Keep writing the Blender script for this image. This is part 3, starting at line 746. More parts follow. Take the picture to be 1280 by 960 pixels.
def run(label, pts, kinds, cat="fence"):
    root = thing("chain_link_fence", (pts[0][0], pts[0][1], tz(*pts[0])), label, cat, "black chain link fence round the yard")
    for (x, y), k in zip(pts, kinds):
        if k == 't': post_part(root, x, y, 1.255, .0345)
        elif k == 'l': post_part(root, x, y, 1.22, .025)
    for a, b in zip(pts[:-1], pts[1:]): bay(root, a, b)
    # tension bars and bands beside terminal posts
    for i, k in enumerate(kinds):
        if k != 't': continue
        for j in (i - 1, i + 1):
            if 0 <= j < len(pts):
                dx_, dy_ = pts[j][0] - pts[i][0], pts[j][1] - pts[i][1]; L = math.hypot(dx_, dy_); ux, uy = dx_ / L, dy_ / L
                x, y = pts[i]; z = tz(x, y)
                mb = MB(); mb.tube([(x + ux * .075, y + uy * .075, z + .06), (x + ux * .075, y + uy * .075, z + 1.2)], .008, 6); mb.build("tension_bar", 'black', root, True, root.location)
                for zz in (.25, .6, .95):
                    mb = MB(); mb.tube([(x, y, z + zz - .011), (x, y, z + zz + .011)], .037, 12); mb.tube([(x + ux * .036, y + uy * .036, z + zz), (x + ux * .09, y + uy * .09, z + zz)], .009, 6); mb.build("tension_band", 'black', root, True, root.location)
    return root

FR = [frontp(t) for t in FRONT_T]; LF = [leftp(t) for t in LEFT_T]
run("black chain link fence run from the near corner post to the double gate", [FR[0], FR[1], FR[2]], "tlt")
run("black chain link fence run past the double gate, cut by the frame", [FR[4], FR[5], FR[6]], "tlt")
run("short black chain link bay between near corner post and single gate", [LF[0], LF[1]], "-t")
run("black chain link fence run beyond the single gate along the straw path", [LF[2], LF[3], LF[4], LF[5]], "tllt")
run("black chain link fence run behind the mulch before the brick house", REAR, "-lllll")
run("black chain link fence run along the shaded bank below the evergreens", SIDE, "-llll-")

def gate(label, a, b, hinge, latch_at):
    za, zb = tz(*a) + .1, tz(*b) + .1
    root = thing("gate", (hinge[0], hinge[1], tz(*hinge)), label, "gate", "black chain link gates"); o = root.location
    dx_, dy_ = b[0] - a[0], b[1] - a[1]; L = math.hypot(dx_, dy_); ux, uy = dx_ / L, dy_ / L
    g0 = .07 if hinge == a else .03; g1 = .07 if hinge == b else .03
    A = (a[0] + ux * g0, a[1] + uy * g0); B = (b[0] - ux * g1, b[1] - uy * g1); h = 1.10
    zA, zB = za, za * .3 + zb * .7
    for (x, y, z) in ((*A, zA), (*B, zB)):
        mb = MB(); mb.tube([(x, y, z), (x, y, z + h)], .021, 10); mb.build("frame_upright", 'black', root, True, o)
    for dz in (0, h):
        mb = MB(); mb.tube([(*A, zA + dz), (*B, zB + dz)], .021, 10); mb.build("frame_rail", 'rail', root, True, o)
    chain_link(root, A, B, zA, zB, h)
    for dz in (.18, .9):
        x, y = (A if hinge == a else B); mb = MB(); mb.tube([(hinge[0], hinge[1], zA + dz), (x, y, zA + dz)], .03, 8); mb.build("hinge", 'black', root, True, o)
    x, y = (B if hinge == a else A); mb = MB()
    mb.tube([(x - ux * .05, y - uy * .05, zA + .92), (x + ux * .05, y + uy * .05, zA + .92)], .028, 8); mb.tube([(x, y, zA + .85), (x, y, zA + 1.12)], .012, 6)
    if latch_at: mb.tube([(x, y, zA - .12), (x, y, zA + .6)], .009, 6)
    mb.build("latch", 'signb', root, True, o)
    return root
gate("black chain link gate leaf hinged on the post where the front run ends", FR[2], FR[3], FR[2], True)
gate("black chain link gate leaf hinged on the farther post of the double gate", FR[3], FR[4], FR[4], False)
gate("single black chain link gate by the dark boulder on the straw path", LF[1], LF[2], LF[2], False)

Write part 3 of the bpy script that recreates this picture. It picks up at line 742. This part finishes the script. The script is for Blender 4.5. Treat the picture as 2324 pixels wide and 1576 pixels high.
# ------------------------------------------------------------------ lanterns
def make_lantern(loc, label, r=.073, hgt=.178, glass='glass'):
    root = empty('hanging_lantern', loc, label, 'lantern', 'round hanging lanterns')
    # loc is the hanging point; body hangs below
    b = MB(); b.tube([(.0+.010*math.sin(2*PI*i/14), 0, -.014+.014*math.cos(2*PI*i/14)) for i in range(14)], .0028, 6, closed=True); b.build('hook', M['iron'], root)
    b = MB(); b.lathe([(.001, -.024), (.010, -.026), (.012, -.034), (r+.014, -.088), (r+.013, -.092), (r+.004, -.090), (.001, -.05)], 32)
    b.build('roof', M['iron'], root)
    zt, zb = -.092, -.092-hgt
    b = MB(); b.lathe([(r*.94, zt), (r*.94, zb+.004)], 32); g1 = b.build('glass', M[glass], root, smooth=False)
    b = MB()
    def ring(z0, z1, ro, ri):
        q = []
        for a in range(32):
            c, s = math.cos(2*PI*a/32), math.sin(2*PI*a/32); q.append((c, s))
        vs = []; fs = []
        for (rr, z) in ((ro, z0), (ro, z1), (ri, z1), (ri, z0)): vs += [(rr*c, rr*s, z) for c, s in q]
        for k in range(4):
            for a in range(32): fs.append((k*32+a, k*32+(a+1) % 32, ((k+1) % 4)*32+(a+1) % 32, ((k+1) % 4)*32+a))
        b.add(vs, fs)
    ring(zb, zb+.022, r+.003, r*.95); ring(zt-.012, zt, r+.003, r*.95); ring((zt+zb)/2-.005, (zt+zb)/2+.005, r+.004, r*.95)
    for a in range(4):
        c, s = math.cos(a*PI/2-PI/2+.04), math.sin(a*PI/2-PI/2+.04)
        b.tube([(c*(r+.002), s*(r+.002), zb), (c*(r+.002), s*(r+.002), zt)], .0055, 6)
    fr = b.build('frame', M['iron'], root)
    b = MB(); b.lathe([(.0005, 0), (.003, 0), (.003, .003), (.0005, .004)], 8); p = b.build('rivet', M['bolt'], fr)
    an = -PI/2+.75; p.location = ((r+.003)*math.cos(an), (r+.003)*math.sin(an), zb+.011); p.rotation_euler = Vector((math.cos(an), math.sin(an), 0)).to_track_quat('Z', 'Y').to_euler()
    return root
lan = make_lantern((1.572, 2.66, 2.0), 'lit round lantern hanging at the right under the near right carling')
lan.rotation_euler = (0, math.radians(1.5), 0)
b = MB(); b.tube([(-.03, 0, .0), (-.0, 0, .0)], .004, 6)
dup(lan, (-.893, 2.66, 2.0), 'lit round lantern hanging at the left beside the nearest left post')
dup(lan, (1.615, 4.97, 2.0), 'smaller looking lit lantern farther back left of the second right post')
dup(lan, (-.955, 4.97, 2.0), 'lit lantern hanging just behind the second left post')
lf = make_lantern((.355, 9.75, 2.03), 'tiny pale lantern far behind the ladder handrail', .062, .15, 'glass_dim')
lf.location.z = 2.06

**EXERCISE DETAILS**
Report how many lines contain "picture". Give nothing but the number.

**ANSWER TO THIS PROBLEM**
2